L’édito de Fabrice Grosfilley : le cœur du sujet climatique

Dans son édito du mardi 5 décembre, Fabrice Grosfilley revient sur la COP28.

Cette fois-ci, on entre dans le vif du sujet : sommes-nous capables de nous passer des énergies fossiles ? Pouvons-nous demain, vivre sans avoir recours au gaz et au pétrole ? La question est simple en apparence, mais ses conséquences sont vertigineuses. On image bien l’ampleur des adaptations nécessaires, et que nous avons pourtant renoncé à affronter jusqu’à présent. Imaginer un monde sans énergie fossile, ce sont des voitures qui ne roulent plus au diesel ou à l’essence, des chauffages qui ne marchent plus au gaz, des entreprises dans la métallurgie ou ailleurs qui changent toute leur chaîne de production. Vous comprenez que ce n’est évidemment pas simple, que ce changement a de quoi nous faire peur, et que si nous ne voulions pas le regarder en face jusqu’à présent, c’est parce que nous craignons confusément qu’il affecte notre confort et notre niveau de vie.

Pourtant sortir des énergies fossiles, c’est bien la question qui est désormais sur la table de la COP28, la conférence des parties sur le climat, qui se réunit en ce moment à Dubaï. Avec d’un côté, les scientifiques et les Nations unies qui insistent pour que cette expression “sortir des énergies fossiles” figurent bien dans le document final. Et des entreprises et une partie des États qui font tout pour que le terme “sortie” ne soit pas utilisé pour qu’on continue de parler de réduction. Réduire n’est pas interdire. Réduire n’est donc pas fermer le robinet sur lequel les sociétés pétrolières gardent la main. Réduire ce n’est pas totalement renoncer aux gigantesques bénéfices que ces sociétés engrangent chaque année. Réduire, c’est même la garantie d’un certain niveau de revenus, puisque si le gaz et l’essence deviennent plus rares, ils se vendront à un prix qu’on peut prévoir élevé.
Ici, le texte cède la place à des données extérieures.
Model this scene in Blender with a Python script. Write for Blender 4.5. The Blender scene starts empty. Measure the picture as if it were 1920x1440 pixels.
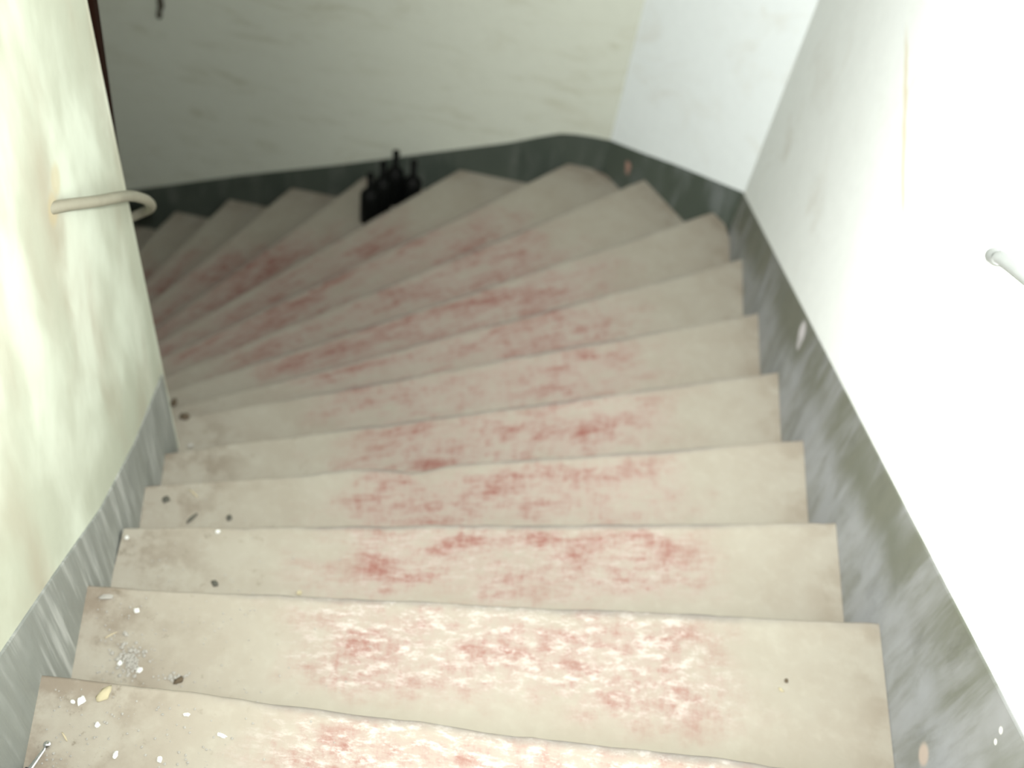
import bpy, bmesh, math, random
from mathutils import Vector, Matrix, noise as mnoise

C = bpy.context.scene.collection
scene = bpy.context.scene
EYE = 1.28                       # camera height above the upper landing (landing floor is z = 0)

# ------------------------------------------------------------------ camera
FPX = 1941.0
cam_d = bpy.data.cameras.new('camera'); cam = bpy.data.objects.new('camera', cam_d); C.objects.link(cam)
cam_d.sensor_width = 36.0; cam_d.lens = 36.0 * FPX / 1920.0
cam_d.clip_start = 0.02
right = Vector((0.98058068, 0.1501196, 0.12619685))
down = Vector((0.19611614, -0.75059799, -0.63098424))
fwd = Vector((0.0, 0.64348019, -0.76546276))
rot = Matrix((right, -down, -fwd)).transposed()
rot = Matrix.Rotation(-0.018, 3, 'Z') @ rot
cam.matrix_world = Matrix.Translation((0, 0, EYE)) @ rot.to_4x4()
cam_d.dof.use_dof = True
cam_d.dof.focus_distance = 1.44
cam_d.dof.aperture_fstop = 2.6
scene.camera = cam

# ------------------------------------------------------------------ world, light, exposure
w = bpy.data.worlds.new('world'); scene.world = w; w.use_nodes = True
bg = w.node_tree.nodes['Background']; bg.inputs[0].default_value = (0.75, 0.85, 1.0, 1); bg.inputs[1].default_value = 0.02

FLASH = (0.004, 0.040, 0.012)                           # the compact camera's flash: right, up, forward from the lens
AIM = (0.31, 0.27)                                       # tilt of the beam
floc = rot @ Vector((FLASH[0], FLASH[1], -FLASH[2])) + Vector((0, 0, EYE))
fdir = rot @ Vector((AIM[0], AIM[1], -1.0))
for nm, watt, cone in (('camera_flash_beam', 460.0, 62), ('camera_flash_spill', 440.0, 150)):
    fl = bpy.data.lights.new(nm, 'SPOT')
    fl.energy = watt; fl.color = (1.0, 1.0, 0.975)
    fl.spot_size = math.radians(cone); fl.spot_blend = 1.0; fl.shadow_soft_size = 0.012
    flo = bpy.data.objects.new(nm, fl); C.objects.link(flo)
    flo.location = floc; flo.rotation_euler = fdir.to_track_quat('-Z', 'Y').to_euler()

vs = scene.view_settings
scene.display_settings.display_device = 'sRGB'
vs.view_transform = 'Standard'; vs.look = 'None'; vs.exposure = 0.0; vs.gamma = 1.0; vs.use_curve_mapping = False

# ------------------------------------------------------------------ helpers
def srgb(r, g, b):
    def f(c):
        c /= 255.0
        return c / 12.92 if c <= 0.04045 else ((c + 0.055) / 1.055) ** 2.4
    return (f(r), f(g), f(b), 1.0)

def tag(o, label=None, cat=None, group=None, kind=None):
    if label: o['label'] = label
    if cat: o['category'] = cat
    if group: o['group'] = group
    if kind: o['kind'] = kind
    return o

def link_mesh(name, bm, mat, parent=None, loc=None, smooth=False):
    me = bpy.data.meshes.new(name); bm.normal_update(); bm.to_mesh(me); bm.free()
    if smooth:
        for p in me.polygons: p.use_smooth = True
    o = bpy.data.objects.new(name, me); C.objects.link(o)
    if mat: me.materials.append(mat)
    if parent: o.parent = parent
    if loc is not None: o.location = loc
    return o

def empty(name, loc):
    o = bpy.data.objects.new(name, None); C.objects.link(o); o.location = loc; o.empty_display_size = 0.05
    return o

class NT:
    """small node-graph builder"""
    def __init__(s, name):
        s.m = bpy.data.materials.new(name); s.m.use_nodes = True
        s.t = s.m.node_tree; s.n = s.t.nodes; s.b = s.n['Principled BSDF']
    def lk(s, a, b): s.t.links.new(a, b)
    def sock(s, node, i, v):
        if hasattr(v, 'links'): s.lk(v, node.inputs[i])
        elif v is not None: node.inputs[i].default_value = v
    def new(s, typ, **kw):
        n = s.n.new(typ)
        for k, v in kw.items(): setattr(n, k, v)
        return n
    def obj(s): return s.new('ShaderNodeTexCoord').outputs['Object']
    def uv(s): return s.new('ShaderNodeTexCoord').outputs['UV']
    def sep(s, v):
        n = s.new('ShaderNodeSeparateXYZ'); s.lk(v, n.inputs[0]); return n.outputs
    def math(s, op, a, b=None, c=None, clamp=False):
        n = s.new('ShaderNodeMath', operation=op, use_clamp=clamp)
        s.sock(n, 0, a); s.sock(n, 1, b)
        if c is not None: s.sock(n, 2, c)
        return n.outputs[0]
    def mapping(s, v, scale=(1, 1, 1), rot=(0, 0, 0), loc=(0, 0, 0)):
        n = s.new('ShaderNodeMapping'); s.lk(v, n.inputs[0])
        n.inputs['Scale'].default_value = scale; n.inputs['Rotation'].default_value = rot; n.inputs['Location'].default_value = loc
        return n.outputs[0]
    def noise(s, v, scale, detail=4, rough=0.6, dist=0.0):
        n = s.new('ShaderNodeTexNoise'); s.lk(v, n.inputs['Vector'])
        n.inputs['Scale'].default_value = scale; n.inputs['Detail'].default_value = detail
        n.inputs['Roughness'].default_value = rough; n.inputs['Distortion'].default_value = dist
        return n.outputs['Fac']
    def ramp(s, f, lo, hi, a=0.0, b=1.0, smooth=True):
        n = s.new('ShaderNodeMapRange', interpolation_type='SMOOTHSTEP' if smooth else 'LINEAR')
        s.sock(n, 0, f); n.inputs[1].default_value = lo; n.inputs[2].default_value = hi
        n.inputs[3].default_value = a; n.inputs[4].default_value = b
        return n.outputs[0]
    def mix(s, f, a, b, mode='MIX'):
        n = s.new('ShaderNodeMix', data_type='RGBA', blend_type=mode)
        s.sock(n, 0, f); s.sock(n, 6, a); s.sock(n, 7, b)
        return n.outputs[2]
    def dist(s, v, p):
        n = s.new('ShaderNodeVectorMath', operation='DISTANCE'); s.lk(v, n.inputs[0]); n.inputs[1].default_value = p
        return n.outputs['Value']
    def spot(s, v, p, r):                    # 1 inside radius r, soft rim
        return s.ramp(s.dist(v, p), r * 0.6, r * 1.25, 1.0, 0.0)
    def bump(s, h, strength, distance=0.01):
        n = s.new('ShaderNodeBump'); s.lk(h, n.inputs['Height'])
        n.inputs['Strength'].default_value = strength; n.inputs['Distance'].default_value = distance
        s.lk(n.outputs[0], s.b.inputs['Normal'])
    def out(s, col, rough=0.8, spec=0.3, metal=0.0):
        s.sock(s.b, 'Base Color', col); s.sock(s.b, 'Roughness', rough)
        s.b.inputs['Specular IOR Level'].default_value = spec; s.b.inputs['Metallic'].default_value = metal
        return s.m

# ------------------------------------------------------------------ materials
def mat_plaster(name, base, stain, amount, stretch=(0.35, 0.35, 1.0), extra=None, scale=4.0):
    g = NT(name); v = g.obj()
    m1 = g.noise(g.mapping(v, stretch), scale, 6, 0.62, 1.2)
    m2 = g.noise(g.mapping(v, (1, 1, 1), loc=(7, 3, 1)), 1.7, 3, 0.5)
    f = g.math('MULTIPLY', g.ramp(m1, 0.52, 0.72), g.ramp(m2, 0.35, 0.65))
    col = g.mix(g.math('MULTIPLY', f, amount), base, stain)
    fine = g.noise(v, 26, 3, 0.6)
    col = g.mix(g.ramp(fine, 0.3, 0.75, 0.0, 0.10), col, tuple(c * 0.72 for c in base[:3]) + (1,))
    if extra: col = extra(g, v, col)
    g.bump(g.noise(v, 9, 5, 0.6), 0.15, 0.01)
    return g.out(col, 0.85, 0.2)

WHITE = srgb(243, 248, 246)
def drip_right(g, v, col):                  # slanting yellow drip line on the white wall
    x, y, z = g.sep(v)
    # line from (y 2.447, z -0.015) to (y 1.924, z -0.179)
    d = g.math('SUBTRACT', z, g.math('MULTIPLY_ADD', y, 0.3136, -0.782))
    wob = g.math('MULTIPLY_ADD', g.noise(v, 6, 2), 0.03, -0.015)
    a = g.ramp(g.math('ABSOLUTE', g.math('ADD', d, wob)), 0.004, 0.016, 1, 0)
    b = g.math('MULTIPLY', g.ramp(y, 1.88, 1.98), g.ramp(y, 2.35, 2.5, 1, 0))
    return g.mix(g.math('MULTIPLY', g.math('MULTIPLY', a, b), 0.6), col, srgb(214, 196, 150))
M_wall_right = mat_plaster('white_plaster_right', WHITE, srgb(205, 200, 186), 0.45, (1, 0.5, 0.5), drip_right, 5)
M_wall_corner = mat_plaster('white_plaster_corner', srgb(222, 229, 228), srgb(190, 182, 160), 0.3, (0.6, 0.6, 0.8))
def back_extra(g, v, col):
    n = g.noise(g.mapping(v, (0.8, 1.0, 3.4), (0, 0.16, 0)), 3.4, 6, 0.68, 0.5)
    f = g.math('MULTIPLY', g.ramp(n, 0.50, 0.78), 0.42)
    return g.mix(f, col, srgb(138, 130, 100))
M_wall_back = mat_plaster('dirty_white_plaster_back', srgb(185, 189, 176), srgb(158, 152, 128), 0.3, (0.5, 0.5, 1.2), back_extra)
def left_extra(g, v, col):
    n = g.noise(g.mapping(v, (1, 1.5, 0.7), (0.6, 0, 0)), 2.6, 4, 0.5, 0.2)
    col = g.mix(g.ramp(n, 0.40, 0.68, 0, 0.9), col, srgb(168, 161, 142))
    n2 = g.noise(g.mapping(v, (1, 1.3, 0.7), (0.6, 0, 0), (4, 2, 2)), 3.4, 4, 0.5, 0.2)
    col = g.mix(g.ramp(n2, 0.42, 0.70, 0, 0.75), col, srgb(216, 223, 207))
    s = g.math('MAXIMUM', g.spot(v, (-0.765, 1.19, 0.085), 0.03), g.spot(v, (-0.78, 1.235, 0.105), 0.03))
    return g.mix(g.math('MULTIPLY', s, 0.4), col, srgb(190, 170, 125))
M_wall_left = mat_plaster('cream_plaster_left', srgb(180, 184, 166), srgb(170, 162, 142), 0.3, (0.6, 0.6, 0.35), left_extra)
M_ceiling = mat_plaster('ceiling_plaster', srgb(150, 148, 140), srgb(190, 186, 170), 0.3)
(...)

Pourtant réduire n’est pas la solution nous alerte les scientifiques. D’autant plus quand les promesses de réduction ne se concrétisent pas. Malgré tous les engagements et bonnes résolutions des 27 COP précédentes, une étude dévoilée ce matin révèle que le niveau d’émission de gaz à effet de serre n’a jamais été aussi haut qu’en 2023,  avec une progression de plus de 1% par rapport à l’an dernier. Selon les scientifiques, il y a désormais une chance sur deux que le cap des 1,5 degré de réchauffement soit atteint d’ici 2030. 2030 c’est dans 7 ans. Nous nous montrons incapables d’inverser la tendance, incapables de réduire réellement la production de gaz carbonique, ce fameux CO2 qui contribue à l’effet de serre. Plutôt que de réduction, c’est donc bien d’une sortie pure et simple de ces carburants fossiles qu’il faut que nous parlions maintenant nous enjoignent les scientifiques. Une sortie c’est clair et c’est définitif. C’est pas “un peu moins”, c’est zéro. C’est l’objectif que l’humanité doit désormais se fixer, et y arriver le plus tôt possible sera ce que nous pouvons faire de mieux pour le climat. Y arriver dans un délai raisonnable qui permette à l’économie mondiale de continuer à fonctionner sera le compromis qui permettra de se rapprocher d’une forme de consensus rassurant pour tout le monde, à commencer par les milieux d’affaires.

Parmi les plus réticents à employer le terme de sortie, il y a bien sûr les pays producteurs de pétrole. Les Émirats Arabes Unis, qui accueillent cette Cop 28 en font partie. On a déjà beaucoup pointé du doigt le sultan Ahmed Al Jaber, qui préside les travaux de cette COP28, tout en étant ministre des émirats et président de la Compagnie Nationale de Pétrole. De nouvelles révélations parues dans le Guardian, un journal britannique lui prêtent des propos inquiétants, estimant qu’il y avait “aucune base scientifique” prouvant qu’une sortie des carburants fossiles contribuerait à contenir le réchauffement climatique à 1,5 degrés, estimant même qu’une sortie des carburants fossiles nous ramènerait “au monde des cavernes.” Ses propos ont été immédiatement condamnés par le monde scientifique. Le sultan a tenté de les corriger en indiquant que «la science indique que nous devons parvenir à zéro émission nette d’ici 2050», et que son étoile polaire (comprenez sa boussole) restait bien de ne pas dépasser 1,5 degré. Il n’empêche que la méfiance s’est désormais installée. Et que le sultan Al Jaber pourrait bien incarner la nouvelle forme du climatoscepticisme. Celle qui consiste à estimer que vivre sans énergie fossile n’est pas possible. Quitte à observer que la terre va pendant des décennies encore, continuer à se réchauffer.